Required work:
Find every line in the records below that holds the word "This", and copy each one.

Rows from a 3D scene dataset

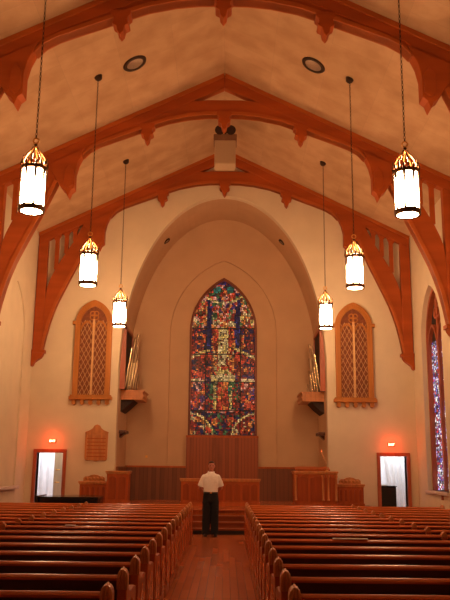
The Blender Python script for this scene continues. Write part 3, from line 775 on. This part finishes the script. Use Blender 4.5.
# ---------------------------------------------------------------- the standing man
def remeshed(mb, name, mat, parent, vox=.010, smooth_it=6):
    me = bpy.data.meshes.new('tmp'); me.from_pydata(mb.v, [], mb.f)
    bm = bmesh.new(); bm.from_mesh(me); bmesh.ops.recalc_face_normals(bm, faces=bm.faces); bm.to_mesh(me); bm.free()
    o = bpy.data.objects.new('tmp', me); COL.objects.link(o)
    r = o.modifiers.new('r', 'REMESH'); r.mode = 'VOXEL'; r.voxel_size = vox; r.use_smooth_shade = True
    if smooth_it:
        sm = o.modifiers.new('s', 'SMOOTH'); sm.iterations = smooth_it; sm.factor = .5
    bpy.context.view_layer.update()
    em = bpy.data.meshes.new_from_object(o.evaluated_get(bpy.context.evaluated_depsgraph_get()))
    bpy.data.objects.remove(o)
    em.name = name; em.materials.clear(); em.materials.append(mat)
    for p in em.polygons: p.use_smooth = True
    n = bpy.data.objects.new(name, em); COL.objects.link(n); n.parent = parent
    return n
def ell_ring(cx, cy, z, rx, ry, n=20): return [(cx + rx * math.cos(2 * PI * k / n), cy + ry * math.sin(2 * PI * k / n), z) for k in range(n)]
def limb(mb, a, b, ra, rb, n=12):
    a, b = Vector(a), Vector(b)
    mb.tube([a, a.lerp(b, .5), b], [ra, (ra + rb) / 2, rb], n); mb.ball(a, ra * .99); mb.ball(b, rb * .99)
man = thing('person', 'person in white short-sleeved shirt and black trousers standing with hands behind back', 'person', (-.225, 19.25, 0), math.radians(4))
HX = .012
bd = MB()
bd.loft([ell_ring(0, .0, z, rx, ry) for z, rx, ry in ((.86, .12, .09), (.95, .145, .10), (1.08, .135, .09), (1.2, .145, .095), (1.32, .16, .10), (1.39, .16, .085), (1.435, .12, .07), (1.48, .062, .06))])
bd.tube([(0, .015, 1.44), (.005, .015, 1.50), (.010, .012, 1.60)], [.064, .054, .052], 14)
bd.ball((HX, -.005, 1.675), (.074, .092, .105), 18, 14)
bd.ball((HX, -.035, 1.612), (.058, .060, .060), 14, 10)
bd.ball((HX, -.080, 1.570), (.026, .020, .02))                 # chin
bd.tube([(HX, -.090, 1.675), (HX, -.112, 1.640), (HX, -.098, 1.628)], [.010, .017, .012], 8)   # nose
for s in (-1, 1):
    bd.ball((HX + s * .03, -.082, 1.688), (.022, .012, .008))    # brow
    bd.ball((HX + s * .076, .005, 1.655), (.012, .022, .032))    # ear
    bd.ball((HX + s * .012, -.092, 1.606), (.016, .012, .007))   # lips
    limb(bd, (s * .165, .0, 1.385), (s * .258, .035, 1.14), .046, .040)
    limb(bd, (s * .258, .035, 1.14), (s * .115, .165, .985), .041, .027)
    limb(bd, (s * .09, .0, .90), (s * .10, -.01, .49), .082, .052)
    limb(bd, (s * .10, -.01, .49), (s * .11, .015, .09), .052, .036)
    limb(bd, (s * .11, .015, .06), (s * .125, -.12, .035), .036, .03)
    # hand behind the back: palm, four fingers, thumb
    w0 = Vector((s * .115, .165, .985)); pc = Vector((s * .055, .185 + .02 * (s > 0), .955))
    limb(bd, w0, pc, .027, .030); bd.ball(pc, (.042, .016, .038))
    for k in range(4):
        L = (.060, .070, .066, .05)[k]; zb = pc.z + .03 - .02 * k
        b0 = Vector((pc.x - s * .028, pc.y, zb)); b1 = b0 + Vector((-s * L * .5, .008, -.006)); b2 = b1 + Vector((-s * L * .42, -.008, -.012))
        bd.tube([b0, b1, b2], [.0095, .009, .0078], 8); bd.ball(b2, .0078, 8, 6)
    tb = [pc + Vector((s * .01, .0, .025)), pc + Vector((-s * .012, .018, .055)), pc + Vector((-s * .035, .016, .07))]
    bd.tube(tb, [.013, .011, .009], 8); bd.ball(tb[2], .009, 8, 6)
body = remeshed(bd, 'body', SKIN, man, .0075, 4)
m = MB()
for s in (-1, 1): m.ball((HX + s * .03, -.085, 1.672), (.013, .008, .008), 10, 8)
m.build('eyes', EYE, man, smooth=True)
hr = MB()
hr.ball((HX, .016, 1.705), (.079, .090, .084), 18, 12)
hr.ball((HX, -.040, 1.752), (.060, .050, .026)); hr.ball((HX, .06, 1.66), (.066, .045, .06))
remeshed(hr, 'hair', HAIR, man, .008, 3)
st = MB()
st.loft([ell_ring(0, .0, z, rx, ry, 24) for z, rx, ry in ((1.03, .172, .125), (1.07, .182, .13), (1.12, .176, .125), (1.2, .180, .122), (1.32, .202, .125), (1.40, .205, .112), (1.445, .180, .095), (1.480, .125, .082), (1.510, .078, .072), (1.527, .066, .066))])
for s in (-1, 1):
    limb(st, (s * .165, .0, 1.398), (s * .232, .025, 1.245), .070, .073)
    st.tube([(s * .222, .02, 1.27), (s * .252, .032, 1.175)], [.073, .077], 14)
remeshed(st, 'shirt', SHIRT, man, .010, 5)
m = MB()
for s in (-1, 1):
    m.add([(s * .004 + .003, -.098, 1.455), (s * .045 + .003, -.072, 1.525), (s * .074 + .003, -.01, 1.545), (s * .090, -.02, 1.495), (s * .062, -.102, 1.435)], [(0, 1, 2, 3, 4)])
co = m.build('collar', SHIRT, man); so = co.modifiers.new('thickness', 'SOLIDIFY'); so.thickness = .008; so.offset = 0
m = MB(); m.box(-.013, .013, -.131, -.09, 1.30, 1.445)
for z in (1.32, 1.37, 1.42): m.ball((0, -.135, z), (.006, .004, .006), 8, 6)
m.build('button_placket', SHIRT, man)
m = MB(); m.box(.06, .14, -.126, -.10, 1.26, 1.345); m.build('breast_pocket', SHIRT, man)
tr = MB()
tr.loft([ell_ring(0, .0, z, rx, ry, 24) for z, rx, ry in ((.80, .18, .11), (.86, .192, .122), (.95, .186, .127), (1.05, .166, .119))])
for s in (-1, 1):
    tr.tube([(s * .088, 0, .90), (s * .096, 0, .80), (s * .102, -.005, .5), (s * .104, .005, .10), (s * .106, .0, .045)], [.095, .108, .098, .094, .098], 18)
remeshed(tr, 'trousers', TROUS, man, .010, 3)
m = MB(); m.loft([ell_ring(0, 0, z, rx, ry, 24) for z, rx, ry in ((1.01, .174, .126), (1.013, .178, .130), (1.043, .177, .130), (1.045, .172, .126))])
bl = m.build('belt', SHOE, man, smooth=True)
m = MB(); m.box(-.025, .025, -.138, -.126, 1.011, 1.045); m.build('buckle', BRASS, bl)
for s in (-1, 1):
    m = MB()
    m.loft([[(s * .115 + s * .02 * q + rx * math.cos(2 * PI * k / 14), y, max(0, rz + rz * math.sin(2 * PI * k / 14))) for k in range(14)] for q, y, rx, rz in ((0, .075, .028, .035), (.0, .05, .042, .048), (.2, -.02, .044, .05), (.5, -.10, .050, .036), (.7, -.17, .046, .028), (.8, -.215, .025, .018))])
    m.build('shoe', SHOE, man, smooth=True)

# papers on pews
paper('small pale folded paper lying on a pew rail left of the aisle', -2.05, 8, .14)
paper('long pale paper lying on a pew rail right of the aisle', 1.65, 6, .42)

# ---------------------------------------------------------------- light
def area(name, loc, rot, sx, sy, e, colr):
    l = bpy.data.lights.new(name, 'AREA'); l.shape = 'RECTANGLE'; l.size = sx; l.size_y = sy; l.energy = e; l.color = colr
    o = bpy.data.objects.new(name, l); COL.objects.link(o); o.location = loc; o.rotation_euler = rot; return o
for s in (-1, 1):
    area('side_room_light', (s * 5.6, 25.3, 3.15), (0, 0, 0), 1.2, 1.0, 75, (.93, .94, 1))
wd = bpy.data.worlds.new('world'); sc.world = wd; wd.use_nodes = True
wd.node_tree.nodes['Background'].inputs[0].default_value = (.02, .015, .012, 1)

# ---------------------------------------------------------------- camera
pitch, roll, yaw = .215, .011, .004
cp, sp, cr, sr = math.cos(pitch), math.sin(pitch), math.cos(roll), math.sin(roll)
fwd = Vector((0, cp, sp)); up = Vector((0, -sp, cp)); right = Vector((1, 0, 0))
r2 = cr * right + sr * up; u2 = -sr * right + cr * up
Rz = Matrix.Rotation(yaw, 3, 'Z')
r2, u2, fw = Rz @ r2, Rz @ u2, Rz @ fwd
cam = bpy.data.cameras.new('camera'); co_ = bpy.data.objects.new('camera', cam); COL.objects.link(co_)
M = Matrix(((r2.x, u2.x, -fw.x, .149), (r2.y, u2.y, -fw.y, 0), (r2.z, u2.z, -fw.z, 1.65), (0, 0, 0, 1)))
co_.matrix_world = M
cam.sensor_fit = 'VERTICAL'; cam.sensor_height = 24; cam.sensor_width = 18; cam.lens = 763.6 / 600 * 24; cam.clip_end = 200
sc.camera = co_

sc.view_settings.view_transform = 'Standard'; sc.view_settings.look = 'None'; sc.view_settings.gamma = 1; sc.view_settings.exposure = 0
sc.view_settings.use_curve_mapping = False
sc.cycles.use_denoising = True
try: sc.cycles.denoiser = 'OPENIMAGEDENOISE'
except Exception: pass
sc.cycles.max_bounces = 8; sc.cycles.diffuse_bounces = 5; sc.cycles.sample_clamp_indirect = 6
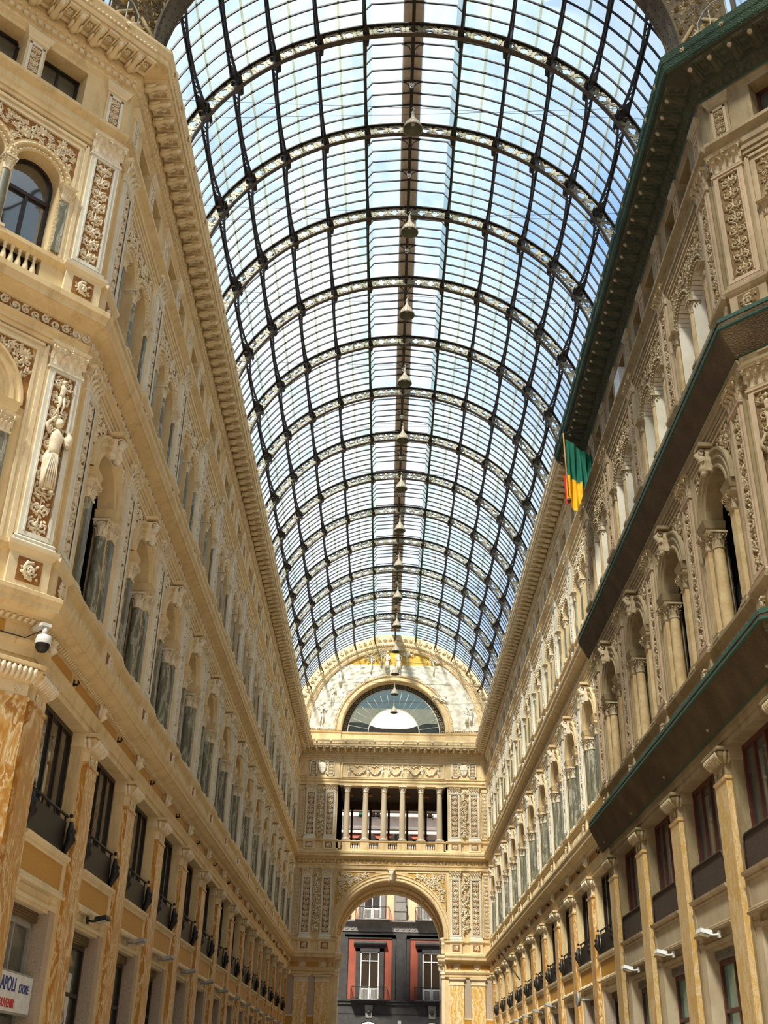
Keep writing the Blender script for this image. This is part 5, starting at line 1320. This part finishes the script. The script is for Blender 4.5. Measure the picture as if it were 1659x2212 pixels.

Finished task:
The Blender Python script for this scene continues. Write part 3, from line 775 on. This part finishes the script. Use Blender 4.5.
Keep writing the Blender script for this image. This is part 5, starting at line 1320. This part finishes the script. The script is for Blender 4.5. Measure the picture as if it were 1659x2212 pixels.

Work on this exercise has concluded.